Only slightly later we know of Epichramus of Kos. Again, only fragments of his work survive, but he is mentioned by Aristotle in The Poetics as the inventor of comic plots, and by Plato and Socrates and many others. Socrates styled Epichramus as the king of comedy, and in so doing he put him alongside Homer who he called the king of tragedy. The fragments we have suggest he wrote between 30 and 50 comedies, which covered both comic takes on heroic figures and comedy based around the habits and beliefs of rural societies. Plato also wrote comedy, although none survive, and some of the ancient commentary suggests that in some cases he relied heavily on the earlier works by Epichramus.

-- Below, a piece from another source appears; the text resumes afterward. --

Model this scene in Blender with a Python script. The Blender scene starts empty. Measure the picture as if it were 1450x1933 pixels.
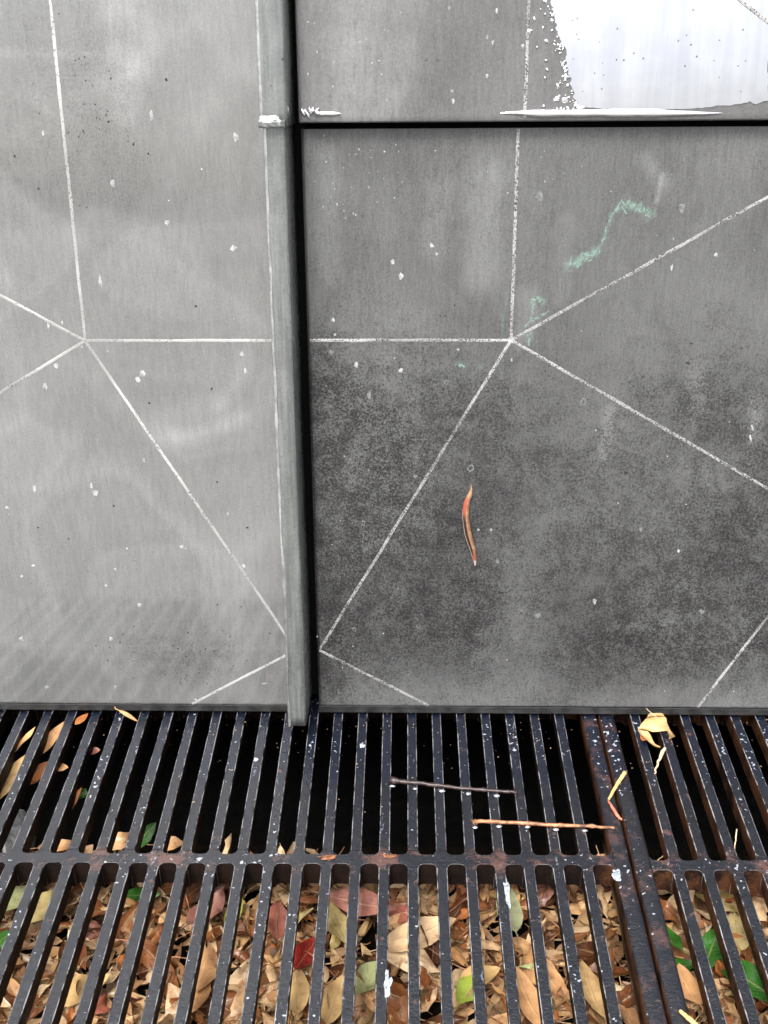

The first recorded recipients of laurels at the Dionysia Festival for Comedy are Chionides and Magnus in 487 BCE and 472 BCE respectively, but little else is known about these poets or their works. A third great of the old comedy genre was Eupolus. Sources differ on the exact dates, but his first play is recorded as being produced in about 430 BCE, so very contemporary with the emergence of Aristophanes. It's likely that his first productions were at the Linnaea Festival, where it seems the entry criteria allowed novice playwrights to hone their craft before granting entry to the Dionysia, which was always the premier competition. Eleven of forty known plays that Aristophanes is credited with survive in complete or almost complete forms, and they are the only complete examples that we have of this old comedy genre. It seems that he started writing and wanting to produce plays at a very young age, but he was too young to be allowed to produce at a festival, so an arrangement was made for the plays to be directed and produced by a friend or colleague called Callistratus. Similar arrangements were also made for his next two plays, with either Callistratus or another dramatist called Philonides directing. It was an arrangement that was also repeated with some of the later plays. We know it was the norm for playwrights to produce and direct their own plays, and sometimes perform in them, so this does seem to be a particular preference of Aristophanes, and a conscious decision to have an alternative director. However, it does add a complication when we're looking for biographical details. Anything that we take from the plays that we know were directed by others could refer to them and not to Aristophanes at all. Following The Banqueters, that first play, and a couple of other very early plays, three victories at the Linnaea Festival are recorded, and The Frogs had a unique distinction of being repeated at a later festival. Usually, plays were only performed for the competition and not repeated. His oldest son, Arros, was also a comic poet and probably involved with the production of his father's plays, particularly two that were produced posthumously. Two other sons were possibly also playwrights and were victorious at later Linnaea festivals.